Иногда наш герой, как и сто лет назад его земляк Ванька Каин, вносил разнообразие в свою служебную деятельность. Он завел среди московских мошенников разветвленную агентуру, и его подопечные за определенную мзду выдавали товарищей по разбою и даже сами подбивали бродяг сколачивать шайки и заниматься грабежом, чтобы потом доносить о них своему благодетелю. После каждого подобного раскрытия шайки разбойников авторитет и капитал Гаврилы Яковлевича возрастали, а на его парадном мундире появлялся новый орденок.
Не брезговал мастер сыска работатьи по мелочам.
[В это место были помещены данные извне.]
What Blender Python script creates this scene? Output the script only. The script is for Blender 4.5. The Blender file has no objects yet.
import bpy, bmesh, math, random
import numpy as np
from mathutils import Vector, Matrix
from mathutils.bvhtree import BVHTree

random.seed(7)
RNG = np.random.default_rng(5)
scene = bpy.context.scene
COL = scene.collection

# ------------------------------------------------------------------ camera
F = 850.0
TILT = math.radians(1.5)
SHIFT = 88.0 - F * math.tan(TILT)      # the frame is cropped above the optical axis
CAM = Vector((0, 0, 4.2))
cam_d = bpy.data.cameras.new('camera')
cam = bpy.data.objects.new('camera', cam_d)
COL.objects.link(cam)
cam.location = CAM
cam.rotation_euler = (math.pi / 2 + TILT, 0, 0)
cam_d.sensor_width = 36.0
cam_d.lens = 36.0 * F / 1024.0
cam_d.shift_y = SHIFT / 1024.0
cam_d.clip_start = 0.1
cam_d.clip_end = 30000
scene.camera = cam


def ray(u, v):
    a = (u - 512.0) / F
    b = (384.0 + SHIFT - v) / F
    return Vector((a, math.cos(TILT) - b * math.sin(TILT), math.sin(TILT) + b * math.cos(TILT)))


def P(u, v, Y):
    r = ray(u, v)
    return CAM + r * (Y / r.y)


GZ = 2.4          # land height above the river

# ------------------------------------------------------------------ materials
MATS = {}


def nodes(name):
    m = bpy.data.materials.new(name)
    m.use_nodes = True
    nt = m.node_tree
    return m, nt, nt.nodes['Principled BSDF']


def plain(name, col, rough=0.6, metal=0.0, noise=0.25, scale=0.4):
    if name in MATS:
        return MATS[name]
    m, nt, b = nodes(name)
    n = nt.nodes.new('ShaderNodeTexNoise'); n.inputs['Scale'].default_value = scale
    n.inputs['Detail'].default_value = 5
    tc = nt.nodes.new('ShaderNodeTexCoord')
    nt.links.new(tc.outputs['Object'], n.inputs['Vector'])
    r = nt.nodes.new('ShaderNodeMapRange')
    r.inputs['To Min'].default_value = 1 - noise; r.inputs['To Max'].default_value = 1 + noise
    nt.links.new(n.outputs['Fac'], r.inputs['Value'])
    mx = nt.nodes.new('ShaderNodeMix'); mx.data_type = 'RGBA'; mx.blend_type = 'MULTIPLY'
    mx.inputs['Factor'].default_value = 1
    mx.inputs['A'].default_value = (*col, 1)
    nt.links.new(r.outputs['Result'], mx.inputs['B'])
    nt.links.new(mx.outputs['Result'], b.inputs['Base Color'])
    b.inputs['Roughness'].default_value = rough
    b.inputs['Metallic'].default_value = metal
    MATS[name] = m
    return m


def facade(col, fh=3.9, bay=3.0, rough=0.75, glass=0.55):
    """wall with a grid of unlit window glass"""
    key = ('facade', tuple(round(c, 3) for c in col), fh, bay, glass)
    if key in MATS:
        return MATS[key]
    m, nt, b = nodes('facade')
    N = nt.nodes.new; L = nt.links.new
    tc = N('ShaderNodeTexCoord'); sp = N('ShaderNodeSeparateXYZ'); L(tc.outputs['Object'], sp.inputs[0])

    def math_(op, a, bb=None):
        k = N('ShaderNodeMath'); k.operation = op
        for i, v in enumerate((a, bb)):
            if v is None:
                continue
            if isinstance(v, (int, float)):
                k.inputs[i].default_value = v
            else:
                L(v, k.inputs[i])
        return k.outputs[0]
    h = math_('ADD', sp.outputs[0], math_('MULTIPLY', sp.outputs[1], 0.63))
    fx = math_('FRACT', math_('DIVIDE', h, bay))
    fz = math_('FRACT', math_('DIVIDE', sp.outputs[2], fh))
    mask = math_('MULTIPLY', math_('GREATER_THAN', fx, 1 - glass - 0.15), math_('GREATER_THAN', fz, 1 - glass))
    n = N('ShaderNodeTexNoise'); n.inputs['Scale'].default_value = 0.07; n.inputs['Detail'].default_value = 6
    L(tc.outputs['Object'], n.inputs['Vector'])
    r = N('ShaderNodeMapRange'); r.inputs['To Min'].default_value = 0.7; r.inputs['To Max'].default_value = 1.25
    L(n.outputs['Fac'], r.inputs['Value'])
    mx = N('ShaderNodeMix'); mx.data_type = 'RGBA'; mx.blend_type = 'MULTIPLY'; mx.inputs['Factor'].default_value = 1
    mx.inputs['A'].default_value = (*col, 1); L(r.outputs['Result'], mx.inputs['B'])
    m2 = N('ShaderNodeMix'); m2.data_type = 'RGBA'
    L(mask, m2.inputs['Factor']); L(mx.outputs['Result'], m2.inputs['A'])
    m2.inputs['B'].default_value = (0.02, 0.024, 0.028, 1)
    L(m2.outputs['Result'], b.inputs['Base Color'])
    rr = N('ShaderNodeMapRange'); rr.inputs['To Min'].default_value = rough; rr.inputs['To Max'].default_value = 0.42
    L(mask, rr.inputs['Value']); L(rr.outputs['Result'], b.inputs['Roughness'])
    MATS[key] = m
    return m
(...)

Любил подсказать пойманному воришке, какого богатого купчишку следует оговорить. Мол, скажешь, что у него вы прятали краденое. Купчишку мигом брали под стражу, устраивали очную ставку с воришкой, после чего оговоренному «денежному мешку» приходилось раскошеливаться на сумму, милостиво назначенную Гаврилой Яковлевичем.
В свободное время любил знаменитый московский сыщик бродить по окраинам города, заглядывать в грязные бойни и подолгу смотреть на струящуюся кровь и предсмертные судороги бычков. А по ночам, натянув грязное рубище и парик, он предпочитал веселиться в московских трущобах, в развратных домах и трактирах, где отводил душу в пьяных песнях и кровавых драках, обзаводясь заодно полезными для службы знакомствами.
Освободилась Москва от усердного следственного пристава лишь благодаря холере 1831 года, совершившей доброе деяние – уволокшей душу Яковлева на исходе шестого десятка лет, по клятвенным заверениям его подследственных, прямехонько в преисподнюю. Но душок злодеяний Гаврилы Яковлевича еще долго витал по городу.